Airports are shopping malls

By | Category: Travel rumblings
Heathrow   - Terminal 5

Terminal 5 at Heathrow after you have gone through the obstacle course

In the aviation debate in the House of Commons this week, Angus MacNeil, MP for Na h-Eileanan an Iar, raised an interesting point about the way airports are developing.

He said, “Unfortunately, many airports are turning themselves into long, tedious, meandering shopping malls, which inconveniences travellers. Glasgow airport, for example, has a quarter of a kilometre meander that not only hinders those needing to travel, but inconveniences people with mobility issues.” Later in the debate, Danny Kinahan – MP for South Antrim – repeated the comment suggesting that he also considered airports as retail malls.

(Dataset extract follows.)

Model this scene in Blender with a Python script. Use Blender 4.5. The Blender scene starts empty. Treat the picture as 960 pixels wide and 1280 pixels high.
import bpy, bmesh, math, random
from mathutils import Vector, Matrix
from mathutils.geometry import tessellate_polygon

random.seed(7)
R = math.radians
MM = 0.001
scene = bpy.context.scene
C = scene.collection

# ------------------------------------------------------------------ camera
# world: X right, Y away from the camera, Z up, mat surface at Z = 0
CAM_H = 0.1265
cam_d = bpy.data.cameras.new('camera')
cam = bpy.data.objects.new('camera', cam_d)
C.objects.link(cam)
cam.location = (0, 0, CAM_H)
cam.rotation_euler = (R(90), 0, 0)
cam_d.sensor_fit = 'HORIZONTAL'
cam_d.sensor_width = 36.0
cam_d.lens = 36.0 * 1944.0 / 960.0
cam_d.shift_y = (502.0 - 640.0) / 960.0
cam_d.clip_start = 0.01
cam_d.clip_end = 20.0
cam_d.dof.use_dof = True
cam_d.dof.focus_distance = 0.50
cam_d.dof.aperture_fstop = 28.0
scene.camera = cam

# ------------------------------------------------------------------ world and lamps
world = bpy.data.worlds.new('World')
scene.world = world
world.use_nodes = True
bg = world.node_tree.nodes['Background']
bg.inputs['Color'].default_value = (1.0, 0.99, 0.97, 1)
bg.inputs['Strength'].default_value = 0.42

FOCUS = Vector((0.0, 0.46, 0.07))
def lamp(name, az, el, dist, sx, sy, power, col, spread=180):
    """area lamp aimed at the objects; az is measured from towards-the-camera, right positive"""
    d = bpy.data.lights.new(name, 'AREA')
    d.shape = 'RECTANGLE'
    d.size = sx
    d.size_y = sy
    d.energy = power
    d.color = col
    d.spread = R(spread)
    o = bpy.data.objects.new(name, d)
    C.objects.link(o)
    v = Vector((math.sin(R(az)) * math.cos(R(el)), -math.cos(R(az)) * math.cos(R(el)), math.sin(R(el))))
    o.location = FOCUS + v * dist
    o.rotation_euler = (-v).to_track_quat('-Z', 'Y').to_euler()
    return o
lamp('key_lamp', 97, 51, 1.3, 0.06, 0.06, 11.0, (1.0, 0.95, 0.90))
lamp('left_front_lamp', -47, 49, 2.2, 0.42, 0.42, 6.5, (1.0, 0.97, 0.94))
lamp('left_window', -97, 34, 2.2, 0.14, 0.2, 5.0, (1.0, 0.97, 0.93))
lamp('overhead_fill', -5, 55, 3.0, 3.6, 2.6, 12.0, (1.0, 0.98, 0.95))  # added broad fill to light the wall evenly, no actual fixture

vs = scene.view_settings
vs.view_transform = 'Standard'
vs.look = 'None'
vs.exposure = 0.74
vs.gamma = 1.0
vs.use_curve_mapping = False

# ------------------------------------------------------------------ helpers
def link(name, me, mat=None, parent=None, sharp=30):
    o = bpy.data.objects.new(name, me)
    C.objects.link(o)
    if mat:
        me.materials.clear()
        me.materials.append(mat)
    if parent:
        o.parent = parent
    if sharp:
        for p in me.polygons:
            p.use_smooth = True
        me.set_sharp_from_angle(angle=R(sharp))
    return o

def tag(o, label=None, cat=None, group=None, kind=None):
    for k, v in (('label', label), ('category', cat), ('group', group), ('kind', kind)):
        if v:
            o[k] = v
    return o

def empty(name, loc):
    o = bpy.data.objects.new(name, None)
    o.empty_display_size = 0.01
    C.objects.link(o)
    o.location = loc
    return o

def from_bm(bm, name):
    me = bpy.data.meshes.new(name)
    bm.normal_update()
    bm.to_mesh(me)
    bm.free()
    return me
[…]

The Transport Secretary, Chris Grayling, seemed to sympathise as well saying, “…we do spend a lot of time walking through the shops—but the counter-argument is that shops are one of the factors that keeps the cost of aviation down, making it more accessible. I am unsure whether I can promise him fewer shops.”

These days, when you clear baggage and security checks you walk a zig-zag path through duty free. The obstacle course seems to take you past as many duty-free offers as it possibly can. Demonstrators urge you to sample this Scotch or have a dab of this perfume. If you were running it tight for your flight, there is no way you could sprint to the gate as you used to be able to do in the old days. Today you need to have the swerving skills of a rugby player to get through an airport and to the gate in a reasonable amount of time.

But, as Grayling says, it is a source of revenue for the airport. Go to the USA and duty free is minimal. Go to Singapore, Hong Kong or Kuala Lumpur and there are dozens more shops than you will ever see at Gatwick, Heathrow, Amsterdam or Frankfurt. The difference is airport planning.

In the Far East, airports still seem to be for passengers. In the UK, you feel that an airport is for retailing.